- [DIRECTIONS]: Only the lines from the start of the data below through the line that contains "return (a, FOC*cos(PITCH)" are to be copied, exactly and without pictures.

- [DATA SECTION]:
----------------
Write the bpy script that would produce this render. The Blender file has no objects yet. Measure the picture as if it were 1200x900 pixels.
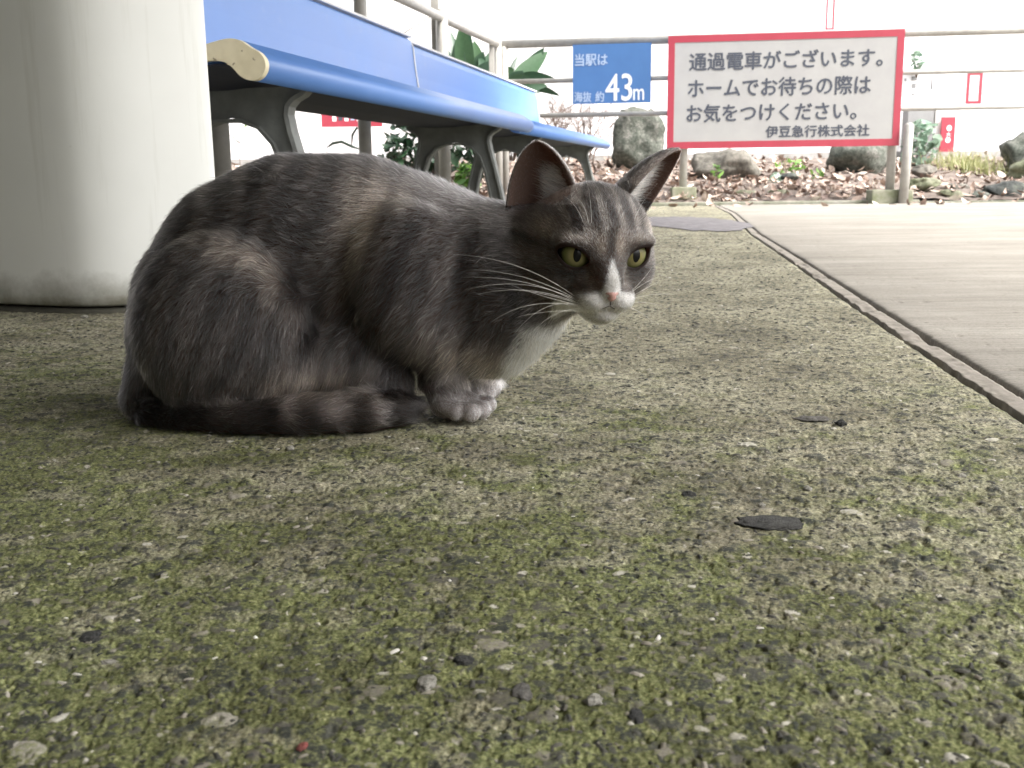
import bpy, bmesh, math, random
import numpy as np
from math import sin, cos, radians, pi
from mathutils import Vector, Matrix, Euler

random.seed(7)
rng = np.random.default_rng(11)
scene = bpy.context.scene
COL = scene.collection

# ------------------------------------------------------------------ camera
CAM_H = 0.21
FOC = 1250.0                       # focal length in pixels of a 1200 px wide picture
PITCH, ROLL = radians(11.0), radians(0.65)

def ray(px, py):
    u = px - 600; v = 450 - py
    a = u*cos(ROLL) + v*sin(ROLL); b = -u*sin(ROLL) + v*cos(ROLL)
    return (a, FOC*cos(PITCH) + b*sin(PITCH), -FOC*sin(PITCH) + b*cos(PITCH))

def P(px, py, Y):                  # point at distance Y in front of the camera
    d = ray(px, py); t = Y/d[1]
    return Vector((d[0]*t, Y, CAM_H + d[2]*t))

def G(px, py, z=0.0):              # point at height z
    d = ray(px, py); t = (z - CAM_H)/d[2]
    return Vector((d[0]*t, d[1]*t, z))

def to_px(x, y, z):                # numpy: world -> reference pixels
    zz = z - CAM_H
    f = y*cos(PITCH) - zz*sin(PITCH)
    b = y*sin(PITCH) + zz*cos(PITCH)
    a = x
    a, b = a/f*FOC, b/f*FOC
    u = a*cos(ROLL) - b*sin(ROLL); v = a*sin(ROLL) + b*cos(ROLL)
    return 600 + u, 450 - v

cam_d = bpy.data.cameras.new('camera')
cam = bpy.data.objects.new('camera', cam_d); COL.objects.link(cam)
right = Vector((cos(ROLL), -sin(ROLL)*sin(PITCH), -sin(ROLL)*cos(PITCH)))
up = Vector((sin(ROLL), cos(ROLL)*sin(PITCH), cos(ROLL)*cos(PITCH)))
back = -Vector((0, cos(PITCH), -sin(PITCH)))
M3 = Matrix((right, up, back)).transposed()
cam.matrix_world = Matrix.Translation((0, 0, CAM_H)) @ M3.to_4x4()
cam_d.sensor_width = 36; cam_d.lens = 36*FOC/1200
cam_d.clip_start = 0.02; cam_d.clip_end = 2000
cam_d.dof.use_dof = True; cam_d.dof.focus_distance = 0.90; cam_d.dof.aperture_fstop = 24
scene.camera = cam

# ------------------------------------------------------------------ sky, sun, exposure
SUN_EL, SUN_AZ = radians(50), radians(118)      # azimuth clockwise from +Y
w = bpy.data.worlds.new('World'); scene.world = w; w.use_nodes = True
nt = w.node_tree; bg = nt.nodes['Background']
sky = nt.nodes.new('ShaderNodeTexSky'); sky.sky_type = 'NISHITA'; sky.sun_disc = False
sky.sun_elevation = SUN_EL; sky.sun_rotation = SUN_AZ; sky.air_density = 1.0; sky.dust_density = 6.0; sky.ozone_density = 0.6
hs = nt.nodes.new('ShaderNodeHueSaturation'); hs.inputs['Saturation'].default_value = 0.22
nt.links.new(sky.outputs[0], hs.inputs['Color']); nt.links.new(hs.outputs[0], bg.inputs[0])
bg.inputs[1].default_value = 0.15
sd = bpy.data.lights.new('sun', 'SUN'); sd.energy = 1.5; sd.angle = radians(25); sd.color = (1, 0.97, 0.92)
so = bpy.data.objects.new('sun', sd); COL.objects.link(so)
sdir = Vector((sin(SUN_AZ)*cos(SUN_EL), cos(SUN_AZ)*cos(SUN_EL), sin(SUN_EL)))
so.rotation_euler = sdir.to_track_quat('Z', 'Y').to_euler(); so.location = (3, 3, 8)
scene.view_settings.view_transform = 'Standard'; scene.view_settings.look = 'None'
scene.view_settings.exposure = 1.9; scene.view_settings.gamma = 1.0
scene.cycles.max_bounces = 8

# ------------------------------------------------------------------ helpers
def tag(o, label=None, cat=None, group=None, kind=None):
    if label: o['label'] = label
    if cat: o['category'] = cat
    if group: o['group'] = group
    if kind: o['kind'] = kind
    return o

def link(o, parent=None):
    COL.objects.link(o)
    if parent is not None: o.parent = parent
    return o

def empty(name, loc=(0, 0, 0), rz=0.0):
    o = bpy.data.objects.new(name, None); link(o); o.location = loc; o.rotation_euler = (0, 0, rz)
    o.empty_display_size = 0.05
    return o

def obj_bm(name, bm, mat, parent=None, smooth=False, recalc=True):
    if recalc: bmesh.ops.recalc_face_normals(bm, faces=bm.faces)
    me = bpy.data.meshes.new(name); bm.to_mesh(me); bm.free()
    if mat: me.materials.append(mat)
    if smooth: me.shade_smooth()
    return link(bpy.data.objects.new(name, me), parent)

def obj_np(name, verts, faces, mat, parent=None, smooth=True):
    """verts Nx3, faces MxK arrays -> object (fast path)"""
    me = bpy.data.meshes.new(name)
    V = np.ascontiguousarray(verts, dtype=np.float32); Fc = np.ascontiguousarray(faces, dtype=np.int32)
    n, k = Fc.shape
    me.vertices.add(len(V)); me.vertices.foreach_set('co', V.ravel())
    me.loops.add(n*k); me.loops.foreach_set('vertex_index', Fc.ravel())
    me.polygons.add(n); me.polygons.foreach_set('loop_start', np.arange(0, n*k, k, dtype=np.int32))
    try: me.polygons.foreach_set('loop_total', np.full(n, k, dtype=np.int32))
    except Exception: pass
    me.update(calc_edges=True); me.validate()
    if smooth: me.shade_smooth()
    if mat: me.materials.append(mat)
    return link(bpy.data.objects.new(name, me), parent)

def attr(me, name, data, dom='POINT'):
    data = np.asarray(data, dtype=np.float32)
    if data.ndim == 1:
        a = me.attributes.new(name, 'FLOAT', dom); a.data.foreach_set('value', data)
    else:
        if data.shape[1] == 3: data = np.concatenate([data, np.ones((len(data), 1), np.float32)], 1)
        a = me.attributes.new(name, 'FLOAT_COLOR', dom); a.data.foreach_set('color', data.ravel())

def box(bm, c, s, rot=None, bevel=0.0):
    m = Matrix.Translation(c) @ (rot.to_4x4() if rot is not None else Matrix()) @ Matrix.Diagonal((*s, 1))
    g = bmesh.ops.create_cube(bm, size=1, matrix=m)
    if bevel > 0:
        ed = {e for v in g['verts'] for e in v.link_edges}
        bmesh.ops.bevel(bm, geom=list(ed), offset=bevel, segments=2, affect='EDGES', profile=0.6)

def tube(bm, pts, radii, seg=12, cap=True):
    pts = [Vector(p) for p in pts]
    if not hasattr(radii, '__len__'): radii = [radii]*len(pts)
    rings = []; nrm = None
    for i, p in enumerate(pts):
        t = (pts[min(i+1, len(pts)-1)] - pts[max(i-1, 0)]).normalized()
        if nrm is None:
            nrm = t.orthogonal().normalized()
        nrm = (nrm - t*nrm.dot(t)).normalized(); b = t.cross(nrm)
        rings.append([bm.verts.new(p + (nrm*cos(2*pi*k/seg) + b*sin(2*pi*k/seg))*radii[i]) for k in range(seg)])
    for a, b in zip(rings, rings[1:]):
        for k in range(seg):
            bm.faces.new((a[k], a[(k+1) % seg], b[(k+1) % seg], b[k]))
    if cap:
        bm.faces.new(rings[0][::-1]); bm.faces.new(rings[-1])

def prism(bm, outline, a, b, xf):
    """outline [(p,q)] extruded from a to b; xf(p,q,t)->world"""
    A = [bm.verts.new(xf(p, q, a)) for p, q in outline]; B = [bm.verts.new(xf(p, q, b)) for p, q in outline]
    n = len(A)
    for i in range(n): bm.faces.new((A[i], A[(i+1) % n], B[(i+1) % n], B[i]))
    bm.faces.new(A[::-1]); bm.faces.new(B)

# numpy noise ------------------------------------------------------
def _h(ix, iy, s):
    n = (ix.astype(np.int64)*374761393 + iy.astype(np.int64)*668265263 + s*1274126177) & 0xffffffff
    n = ((n ^ (n >> 13))*1274126177) & 0xffffffff
    n = (n ^ (n >> 16)) & 0xffffffff
    return (n & 0xffffff)/float(0xffffff)

def vnoise(x, y, s=0):
    ix = np.floor(x); iy = np.floor(y); fx = x-ix; fy = y-iy
    fx = fx*fx*(3-2*fx); fy = fy*fy*(3-2*fy)
    ix = ix.astype(np.int64); iy = iy.astype(np.int64)
    a = _h(ix, iy, s); b = _h(ix+1, iy, s); c = _h(ix, iy+1, s); d = _h(ix+1, iy+1, s)
    return (a*(1-fx)+b*fx)*(1-fy) + (c*(1-fx)+d*fx)*fy

def fbm(x, y, s=0, o=4):
    r = 0; amp = 0.5; t = 0
    for i in range(o):
        r = r + amp*vnoise(x*2**i + 17.3*i, y*2**i - 9.1*i, s+i); t += amp; amp *= 0.5
    return r/t

def worley(x, y, s=0):
    """distance to nearest jittered point (cell size 1), its random value"""
    ix = np.floor(x).astype(np.int64); iy = np.floor(y).astype(np.int64)
    best = np.full(x.shape, 9.0); rid = np.zeros(x.shape)
    for dx in (-1, 0, 1):
        for dy in (-1, 0, 1):
            cx = ix+dx; cy = iy+dy
            jx = cx + 0.15 + 0.7*_h(cx, cy, s); jy = cy + 0.15 + 0.7*_h(cx, cy, s+5)
            an = _h(cx, cy, s+3)*pi; el = 0.65 + 0.6*_h(cx, cy, s+4)
            ux = x-jx; uy = y-jy
            p = ux*np.cos(an)+uy*np.sin(an); q = -ux*np.sin(an)+uy*np.cos(an)
            d = np.sqrt((p*el)**2+(q/el)**2)
            m = d < best
            best = np.where(m, d, best); rid = np.where(m, _h(cx, cy, s+9), rid)
    return best, rid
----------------
- [WRITTEN SOLUTION]:
Write the bpy script that would produce this render. The Blender file has no objects yet. Measure the picture as if it were 1200x900 pixels.
import bpy, bmesh, math, random
import numpy as np
from math import sin, cos, radians, pi
from mathutils import Vector, Matrix, Euler

random.seed(7)
rng = np.random.default_rng(11)
scene = bpy.context.scene
COL = scene.collection

# ------------------------------------------------------------------ camera
CAM_H = 0.21
FOC = 1250.0                       # focal length in pixels of a 1200 px wide picture
PITCH, ROLL = radians(11.0), radians(0.65)

def ray(px, py):
    u = px - 600; v = 450 - py
    a = u*cos(ROLL) + v*sin(ROLL); b = -u*sin(ROLL) + v*cos(ROLL)
    return (a, FOC*cos(PITCH) + b*sin(PITCH), -FOC*sin(PITCH) + b*cos(PITCH))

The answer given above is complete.